In many ways, motor vehicles have become a necessity of modern life. The average adult likely requires their own vehicle to get to and from work, perform daily chores, such as shopping, and even maintain a healthy social life.

Losing your license can leave you in a precarious position, where you depend on taxis, paid ride apps or public transportation. Unfortunately, none of these systems are completely reliable, leaving you at risk for chronic tardiness and developing a reputation as someone who can’t show up on time. That could affect both your social life and your career.

The potential impacts of not having a license may lead some people to break state law by deciding to drive while their license remains suspended. Doing so in North Carolina is against the law and has consequences you likely want to avoid.

Driving on a suspended license is a misdemeanor offense

Choosing to get behind the wheel while you do not have a valid driver’s license in North Carolina is a serious misdemeanor crime. The state calls this offense driving while license revoked (DWLR). Anyone who gets caught driving on a suspended or revoked license will face serious consequences for that decision.

Simple DWLR is a Class 3 misdemeanor in North Carolina.
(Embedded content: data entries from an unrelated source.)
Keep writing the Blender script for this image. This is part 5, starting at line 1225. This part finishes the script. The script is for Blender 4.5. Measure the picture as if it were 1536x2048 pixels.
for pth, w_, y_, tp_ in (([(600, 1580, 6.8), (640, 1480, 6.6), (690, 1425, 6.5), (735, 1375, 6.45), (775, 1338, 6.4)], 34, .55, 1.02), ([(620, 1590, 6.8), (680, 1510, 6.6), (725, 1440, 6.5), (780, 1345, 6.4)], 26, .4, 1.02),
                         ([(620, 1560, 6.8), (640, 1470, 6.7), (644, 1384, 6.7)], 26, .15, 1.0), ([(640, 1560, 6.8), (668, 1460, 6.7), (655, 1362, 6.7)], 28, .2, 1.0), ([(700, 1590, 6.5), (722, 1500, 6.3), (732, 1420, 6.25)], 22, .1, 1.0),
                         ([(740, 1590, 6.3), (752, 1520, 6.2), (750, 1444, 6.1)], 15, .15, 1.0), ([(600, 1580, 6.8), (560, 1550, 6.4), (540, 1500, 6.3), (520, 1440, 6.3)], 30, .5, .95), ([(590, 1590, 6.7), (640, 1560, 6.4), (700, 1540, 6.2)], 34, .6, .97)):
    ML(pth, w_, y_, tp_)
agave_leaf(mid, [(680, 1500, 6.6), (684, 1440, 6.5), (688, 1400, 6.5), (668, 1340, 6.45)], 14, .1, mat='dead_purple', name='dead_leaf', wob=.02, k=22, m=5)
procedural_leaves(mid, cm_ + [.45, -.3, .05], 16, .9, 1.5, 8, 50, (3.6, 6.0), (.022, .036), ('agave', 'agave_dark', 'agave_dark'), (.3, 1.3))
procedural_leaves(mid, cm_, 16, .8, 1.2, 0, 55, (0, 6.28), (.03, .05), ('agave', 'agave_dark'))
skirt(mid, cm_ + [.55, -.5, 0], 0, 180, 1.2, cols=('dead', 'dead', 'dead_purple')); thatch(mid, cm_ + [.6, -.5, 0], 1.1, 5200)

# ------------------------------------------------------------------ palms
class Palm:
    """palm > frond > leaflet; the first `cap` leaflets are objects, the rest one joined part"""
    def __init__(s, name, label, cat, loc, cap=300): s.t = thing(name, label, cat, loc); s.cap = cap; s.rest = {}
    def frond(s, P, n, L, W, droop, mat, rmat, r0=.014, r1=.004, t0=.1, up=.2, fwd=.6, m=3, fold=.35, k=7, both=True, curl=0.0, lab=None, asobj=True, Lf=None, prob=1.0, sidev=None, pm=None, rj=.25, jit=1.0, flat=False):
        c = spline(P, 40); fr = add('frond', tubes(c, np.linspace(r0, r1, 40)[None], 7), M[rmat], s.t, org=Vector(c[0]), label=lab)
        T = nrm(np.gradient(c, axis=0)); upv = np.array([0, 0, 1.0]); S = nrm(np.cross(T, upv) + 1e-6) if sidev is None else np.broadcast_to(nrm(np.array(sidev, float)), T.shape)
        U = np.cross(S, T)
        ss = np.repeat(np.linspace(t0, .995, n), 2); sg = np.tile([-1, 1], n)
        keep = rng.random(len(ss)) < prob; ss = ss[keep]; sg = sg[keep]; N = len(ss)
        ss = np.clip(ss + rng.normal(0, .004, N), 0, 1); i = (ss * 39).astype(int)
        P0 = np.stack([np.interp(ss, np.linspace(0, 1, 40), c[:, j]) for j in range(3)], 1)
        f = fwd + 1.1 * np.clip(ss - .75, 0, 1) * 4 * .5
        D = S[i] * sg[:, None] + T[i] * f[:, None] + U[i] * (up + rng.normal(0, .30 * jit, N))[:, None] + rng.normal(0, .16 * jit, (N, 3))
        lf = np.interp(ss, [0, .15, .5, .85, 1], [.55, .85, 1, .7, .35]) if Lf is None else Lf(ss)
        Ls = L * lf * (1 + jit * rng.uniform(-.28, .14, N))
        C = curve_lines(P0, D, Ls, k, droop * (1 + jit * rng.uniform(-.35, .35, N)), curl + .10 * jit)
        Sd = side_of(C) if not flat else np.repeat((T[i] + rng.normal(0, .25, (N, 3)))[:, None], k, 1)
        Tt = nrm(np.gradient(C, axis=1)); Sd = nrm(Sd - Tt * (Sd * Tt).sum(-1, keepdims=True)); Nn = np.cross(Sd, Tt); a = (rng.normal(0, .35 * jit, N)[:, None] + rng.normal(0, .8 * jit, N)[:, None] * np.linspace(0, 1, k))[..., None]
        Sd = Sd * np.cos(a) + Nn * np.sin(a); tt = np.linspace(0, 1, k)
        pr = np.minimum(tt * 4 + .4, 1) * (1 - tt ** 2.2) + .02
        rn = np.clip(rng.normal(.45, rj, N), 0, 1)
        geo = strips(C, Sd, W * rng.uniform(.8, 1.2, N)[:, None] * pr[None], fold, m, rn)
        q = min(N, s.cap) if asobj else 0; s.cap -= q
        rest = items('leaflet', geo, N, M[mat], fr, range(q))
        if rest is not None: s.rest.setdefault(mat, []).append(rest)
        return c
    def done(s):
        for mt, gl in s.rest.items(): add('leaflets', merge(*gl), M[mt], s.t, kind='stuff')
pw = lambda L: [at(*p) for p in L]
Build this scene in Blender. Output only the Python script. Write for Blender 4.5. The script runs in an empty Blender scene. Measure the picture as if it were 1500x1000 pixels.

The potential penalties include up to 20 days in jail and a fine of $200. However, if your suspension was the result of impaired driving, getting caught driving during your suspension period is a Class 1 misdemeanor, which could result in up to 120 days in jail and a discretionary fine.

There are two other forms of DWLR, including driving without reclaiming your license from the state after a suspension and driving after receiving notice of an impending suspension. There are potential penalties for those decisions as well.

You may have the right to seek a limited license if you need to drive

North Carolina lawmakers understand that the average citizen requires transportation to go about the daily necessities of life. However, there are also reasons that lawmakers have chosen to include license suspension and revocation as potential penalties for certain driving and civil offenses. People can lose their license for simply being unable to pay court fees and fines.

A total loss of one’s license could have profound and lasting consequences for the individual who loses their license. Thankfully, it may be possible to secure a restricted or limited license that allows someone to maintain certain driving privileges, such as the right to drive back and forth to work.

It’s important to comply with a court-ordered license suspension and take the right steps to regain your license. Failing to do so could lead to a longer suspension and other serious penalties.